* **DATA LINES**:
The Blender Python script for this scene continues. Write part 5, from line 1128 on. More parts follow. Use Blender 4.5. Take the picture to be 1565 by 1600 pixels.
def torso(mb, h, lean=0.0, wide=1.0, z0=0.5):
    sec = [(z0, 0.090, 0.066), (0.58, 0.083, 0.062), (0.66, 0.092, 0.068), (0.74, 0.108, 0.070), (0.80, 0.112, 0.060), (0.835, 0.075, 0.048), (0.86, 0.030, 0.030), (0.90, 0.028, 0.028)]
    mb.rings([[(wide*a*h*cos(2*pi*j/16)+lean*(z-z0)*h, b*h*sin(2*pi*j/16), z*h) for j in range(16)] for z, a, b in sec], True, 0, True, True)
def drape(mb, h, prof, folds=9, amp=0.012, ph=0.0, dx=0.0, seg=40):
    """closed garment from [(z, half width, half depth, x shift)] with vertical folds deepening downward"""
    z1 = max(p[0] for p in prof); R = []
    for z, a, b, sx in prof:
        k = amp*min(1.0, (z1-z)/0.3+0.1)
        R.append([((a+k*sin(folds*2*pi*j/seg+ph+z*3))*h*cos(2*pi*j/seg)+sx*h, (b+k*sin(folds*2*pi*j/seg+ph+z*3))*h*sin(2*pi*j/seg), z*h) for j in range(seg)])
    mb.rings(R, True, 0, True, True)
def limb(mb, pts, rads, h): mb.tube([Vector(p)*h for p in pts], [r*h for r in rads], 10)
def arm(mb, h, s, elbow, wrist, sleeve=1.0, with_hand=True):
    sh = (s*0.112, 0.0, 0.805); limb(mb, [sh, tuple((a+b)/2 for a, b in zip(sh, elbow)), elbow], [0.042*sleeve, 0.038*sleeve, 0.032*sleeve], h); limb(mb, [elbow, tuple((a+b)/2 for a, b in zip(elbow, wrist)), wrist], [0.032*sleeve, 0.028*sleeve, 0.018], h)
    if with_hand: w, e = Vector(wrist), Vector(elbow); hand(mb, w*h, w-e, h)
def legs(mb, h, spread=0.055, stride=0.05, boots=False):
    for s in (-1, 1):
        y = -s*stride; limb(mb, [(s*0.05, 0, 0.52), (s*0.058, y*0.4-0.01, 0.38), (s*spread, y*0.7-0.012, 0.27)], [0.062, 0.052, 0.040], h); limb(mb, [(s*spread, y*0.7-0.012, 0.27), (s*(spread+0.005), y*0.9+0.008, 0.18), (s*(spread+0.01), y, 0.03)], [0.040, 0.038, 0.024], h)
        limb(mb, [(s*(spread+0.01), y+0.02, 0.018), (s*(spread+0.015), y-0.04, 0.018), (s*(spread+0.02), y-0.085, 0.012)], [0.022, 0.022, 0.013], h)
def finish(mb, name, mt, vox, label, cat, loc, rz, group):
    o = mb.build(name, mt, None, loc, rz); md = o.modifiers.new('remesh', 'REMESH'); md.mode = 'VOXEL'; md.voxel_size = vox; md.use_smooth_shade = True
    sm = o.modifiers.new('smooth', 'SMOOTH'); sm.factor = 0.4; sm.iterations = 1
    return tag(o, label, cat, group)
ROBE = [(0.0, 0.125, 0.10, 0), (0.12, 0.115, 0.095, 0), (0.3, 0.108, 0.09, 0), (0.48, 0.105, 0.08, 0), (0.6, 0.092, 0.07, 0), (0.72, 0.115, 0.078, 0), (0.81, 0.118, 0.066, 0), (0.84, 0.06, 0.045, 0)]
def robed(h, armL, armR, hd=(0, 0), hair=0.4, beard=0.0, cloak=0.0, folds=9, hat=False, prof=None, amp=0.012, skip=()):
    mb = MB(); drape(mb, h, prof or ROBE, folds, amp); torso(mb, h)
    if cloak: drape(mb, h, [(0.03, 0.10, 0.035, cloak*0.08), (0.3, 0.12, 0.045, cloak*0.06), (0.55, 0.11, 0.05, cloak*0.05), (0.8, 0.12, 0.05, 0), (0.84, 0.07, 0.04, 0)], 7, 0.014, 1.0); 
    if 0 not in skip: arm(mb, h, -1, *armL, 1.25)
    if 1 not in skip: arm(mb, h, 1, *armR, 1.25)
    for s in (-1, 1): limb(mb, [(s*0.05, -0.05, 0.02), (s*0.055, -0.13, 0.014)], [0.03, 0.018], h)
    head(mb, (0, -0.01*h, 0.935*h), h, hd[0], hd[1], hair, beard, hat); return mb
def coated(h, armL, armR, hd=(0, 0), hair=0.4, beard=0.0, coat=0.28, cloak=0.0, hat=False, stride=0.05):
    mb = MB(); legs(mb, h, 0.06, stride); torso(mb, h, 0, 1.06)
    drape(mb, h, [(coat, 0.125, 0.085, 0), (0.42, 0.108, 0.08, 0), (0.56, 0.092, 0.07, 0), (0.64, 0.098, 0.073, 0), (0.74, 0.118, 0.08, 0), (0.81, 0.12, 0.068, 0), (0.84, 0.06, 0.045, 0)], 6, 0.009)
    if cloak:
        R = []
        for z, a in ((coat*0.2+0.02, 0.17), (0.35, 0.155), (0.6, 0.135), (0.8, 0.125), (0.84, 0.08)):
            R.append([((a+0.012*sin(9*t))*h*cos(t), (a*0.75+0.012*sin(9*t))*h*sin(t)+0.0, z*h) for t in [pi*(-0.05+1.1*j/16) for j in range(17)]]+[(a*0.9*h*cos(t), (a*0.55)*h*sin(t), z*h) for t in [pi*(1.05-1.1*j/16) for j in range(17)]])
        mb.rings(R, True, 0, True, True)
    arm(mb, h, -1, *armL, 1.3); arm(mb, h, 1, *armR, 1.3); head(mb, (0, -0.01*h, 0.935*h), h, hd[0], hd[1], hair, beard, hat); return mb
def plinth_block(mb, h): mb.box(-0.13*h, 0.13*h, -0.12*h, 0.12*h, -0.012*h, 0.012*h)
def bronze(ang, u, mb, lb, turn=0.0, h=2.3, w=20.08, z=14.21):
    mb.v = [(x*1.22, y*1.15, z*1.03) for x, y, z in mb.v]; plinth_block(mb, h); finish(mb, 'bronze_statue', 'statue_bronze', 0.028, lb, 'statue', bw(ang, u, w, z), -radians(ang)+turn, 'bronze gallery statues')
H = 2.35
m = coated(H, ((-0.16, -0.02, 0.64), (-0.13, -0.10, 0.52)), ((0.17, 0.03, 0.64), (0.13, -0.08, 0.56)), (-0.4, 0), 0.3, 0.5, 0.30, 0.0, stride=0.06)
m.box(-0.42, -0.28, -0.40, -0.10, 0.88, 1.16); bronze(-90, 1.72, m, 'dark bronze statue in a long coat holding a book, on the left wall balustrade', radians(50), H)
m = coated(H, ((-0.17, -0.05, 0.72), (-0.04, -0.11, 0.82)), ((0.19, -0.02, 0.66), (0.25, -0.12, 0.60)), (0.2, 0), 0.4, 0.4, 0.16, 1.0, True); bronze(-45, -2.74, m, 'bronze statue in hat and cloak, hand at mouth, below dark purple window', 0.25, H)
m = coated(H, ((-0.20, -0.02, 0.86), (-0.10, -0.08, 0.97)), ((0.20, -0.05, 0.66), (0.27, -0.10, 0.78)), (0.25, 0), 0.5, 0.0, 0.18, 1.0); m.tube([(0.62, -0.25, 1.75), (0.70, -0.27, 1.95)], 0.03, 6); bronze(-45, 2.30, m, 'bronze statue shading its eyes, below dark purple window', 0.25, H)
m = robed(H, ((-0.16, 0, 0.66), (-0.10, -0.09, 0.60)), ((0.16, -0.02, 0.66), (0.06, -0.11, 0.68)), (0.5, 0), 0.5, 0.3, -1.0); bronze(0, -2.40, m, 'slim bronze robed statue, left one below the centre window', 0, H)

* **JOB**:
Print all the data exactly.

* **WRITTEN RESPONSE**:
The Blender Python script for this scene continues. Write part 5, from line 1128 on. More parts follow. Use Blender 4.5. Take the picture to be 1565 by 1600 pixels.
def torso(mb, h, lean=0.0, wide=1.0, z0=0.5):
    sec = [(z0, 0.090, 0.066), (0.58, 0.083, 0.062), (0.66, 0.092, 0.068), (0.74, 0.108, 0.070), (0.80, 0.112, 0.060), (0.835, 0.075, 0.048), (0.86, 0.030, 0.030), (0.90, 0.028, 0.028)]
    mb.rings([[(wide*a*h*cos(2*pi*j/16)+lean*(z-z0)*h, b*h*sin(2*pi*j/16), z*h) for j in range(16)] for z, a, b in sec], True, 0, True, True)
def drape(mb, h, prof, folds=9, amp=0.012, ph=0.0, dx=0.0, seg=40):
    """closed garment from [(z, half width, half depth, x shift)] with vertical folds deepening downward"""
    z1 = max(p[0] for p in prof); R = []
    for z, a, b, sx in prof:
        k = amp*min(1.0, (z1-z)/0.3+0.1)
        R.append([((a+k*sin(folds*2*pi*j/seg+ph+z*3))*h*cos(2*pi*j/seg)+sx*h, (b+k*sin(folds*2*pi*j/seg+ph+z*3))*h*sin(2*pi*j/seg), z*h) for j in range(seg)])
    mb.rings(R, True, 0, True, True)
def limb(mb, pts, rads, h): mb.tube([Vector(p)*h for p in pts], [r*h for r in rads], 10)
def arm(mb, h, s, elbow, wrist, sleeve=1.0, with_hand=True):
    sh = (s*0.112, 0.0, 0.805); limb(mb, [sh, tuple((a+b)/2 for a, b in zip(sh, elbow)), elbow], [0.042*sleeve, 0.038*sleeve, 0.032*sleeve], h); limb(mb, [elbow, tuple((a+b)/2 for a, b in zip(elbow, wrist)), wrist], [0.032*sleeve, 0.028*sleeve, 0.018], h)
    if with_hand: w, e = Vector(wrist), Vector(elbow); hand(mb, w*h, w-e, h)
def legs(mb, h, spread=0.055, stride=0.05, boots=False):
    for s in (-1, 1):
        y = -s*stride; limb(mb, [(s*0.05, 0, 0.52), (s*0.058, y*0.4-0.01, 0.38), (s*spread, y*0.7-0.012, 0.27)], [0.062, 0.052, 0.040], h); limb(mb, [(s*spread, y*0.7-0.012, 0.27), (s*(spread+0.005), y*0.9+0.008, 0.18), (s*(spread+0.01), y, 0.03)], [0.040, 0.038, 0.024], h)
        limb(mb, [(s*(spread+0.01), y+0.02, 0.018), (s*(spread+0.015), y-0.04, 0.018), (s*(spread+0.02), y-0.085, 0.012)], [0.022, 0.022, 0.013], h)
def finish(mb, name, mt, vox, label, cat, loc, rz, group):
    o = mb.build(name, mt, None, loc, rz); md = o.modifiers.new('remesh', 'REMESH'); md.mode = 'VOXEL'; md.voxel_size = vox; md.use_smooth_shade = True
    sm = o.modifiers.new('smooth', 'SMOOTH'); sm.factor = 0.4; sm.iterations = 1
    return tag(o, label, cat, group)
ROBE = [(0.0, 0.125, 0.10, 0), (0.12, 0.115, 0.095, 0), (0.3, 0.108, 0.09, 0), (0.48, 0.105, 0.08, 0), (0.6, 0.092, 0.07, 0), (0.72, 0.115, 0.078, 0), (0.81, 0.118, 0.066, 0), (0.84, 0.06, 0.045, 0)]
def robed(h, armL, armR, hd=(0, 0), hair=0.4, beard=0.0, cloak=0.0, folds=9, hat=False, prof=None, amp=0.012, skip=()):
    mb = MB(); drape(mb, h, prof or ROBE, folds, amp); torso(mb, h)
    if cloak: drape(mb, h, [(0.03, 0.10, 0.035, cloak*0.08), (0.3, 0.12, 0.045, cloak*0.06), (0.55, 0.11, 0.05, cloak*0.05), (0.8, 0.12, 0.05, 0), (0.84, 0.07, 0.04, 0)], 7, 0.014, 1.0); 
    if 0 not in skip: arm(mb, h, -1, *armL, 1.25)
    if 1 not in skip: arm(mb, h, 1, *armR, 1.25)
    for s in (-1, 1): limb(mb, [(s*0.05, -0.05, 0.02), (s*0.055, -0.13, 0.014)], [0.03, 0.018], h)
    head(mb, (0, -0.01*h, 0.935*h), h, hd[0], hd[1], hair, beard, hat); return mb
def coated(h, armL, armR, hd=(0, 0), hair=0.4, beard=0.0, coat=0.28, cloak=0.0, hat=False, stride=0.05):
    mb = MB(); legs(mb, h, 0.06, stride); torso(mb, h, 0, 1.06)
    drape(mb, h, [(coat, 0.125, 0.085, 0), (0.42, 0.108, 0.08, 0), (0.56, 0.092, 0.07, 0), (0.64, 0.098, 0.073, 0), (0.74, 0.118, 0.08, 0), (0.81, 0.12, 0.068, 0), (0.84, 0.06, 0.045, 0)], 6, 0.009)
    if cloak:
        R = []
        for z, a in ((coat*0.2+0.02, 0.17), (0.35, 0.155), (0.6, 0.135), (0.8, 0.125), (0.84, 0.08)):
            R.append([((a+0.012*sin(9*t))*h*cos(t), (a*0.75+0.012*sin(9*t))*h*sin(t)+0.0, z*h) for t in [pi*(-0.05+1.1*j/16) for j in range(17)]]+[(a*0.9*h*cos(t), (a*0.55)*h*sin(t), z*h) for t in [pi*(1.05-1.1*j/16) for j in range(17)]])
        mb.rings(R, True, 0, True, True)
    arm(mb, h, -1, *armL, 1.3); arm(mb, h, 1, *armR, 1.3); head(mb, (0, -0.01*h, 0.935*h), h, hd[0], hd[1], hair, beard, hat); return mb
def plinth_block(mb, h): mb.box(-0.13*h, 0.13*h, -0.12*h, 0.12*h, -0.012*h, 0.012*h)
def bronze(ang, u, mb, lb, turn=0.0, h=2.3, w=20.08, z=14.21):
    mb.v = [(x*1.22, y*1.15, z*1.03) for x, y, z in mb.v]; plinth_block(mb, h); finish(mb, 'bronze_statue', 'statue_bronze', 0.028, lb, 'statue', bw(ang, u, w, z), -radians(ang)+turn, 'bronze gallery statues')
H = 2.35
m = coated(H, ((-0.16, -0.02, 0.64), (-0.13, -0.10, 0.52)), ((0.17, 0.03, 0.64), (0.13, -0.08, 0.56)), (-0.4, 0), 0.3, 0.5, 0.30, 0.0, stride=0.06)
m.box(-0.42, -0.28, -0.40, -0.10, 0.88, 1.16); bronze(-90, 1.72, m, 'dark bronze statue in a long coat holding a book, on the left wall balustrade', radians(50), H)
m = coated(H, ((-0.17, -0.05, 0.72), (-0.04, -0.11, 0.82)), ((0.19, -0.02, 0.66), (0.25, -0.12, 0.60)), (0.2, 0), 0.4, 0.4, 0.16, 1.0, True); bronze(-45, -2.74, m, 'bronze statue in hat and cloak, hand at mouth, below dark purple window', 0.25, H)
m = coated(H, ((-0.20, -0.02, 0.86), (-0.10, -0.08, 0.97)), ((0.20, -0.05, 0.66), (0.27, -0.10, 0.78)), (0.25, 0), 0.5, 0.0, 0.18, 1.0); m.tube([(0.62, -0.25, 1.75), (0.70, -0.27, 1.95)], 0.03, 6); bronze(-45, 2.30, m, 'bronze statue shading its eyes, below dark purple window', 0.25, H)
m = robed(H, ((-0.16, 0, 0.66), (-0.10, -0.09, 0.60)), ((0.16, -0.02, 0.66), (0.06, -0.11, 0.68)), (0.5, 0), 0.5, 0.3, -1.0); bronze(0, -2.40, m, 'slim bronze robed statue, left one below the centre window', 0, H)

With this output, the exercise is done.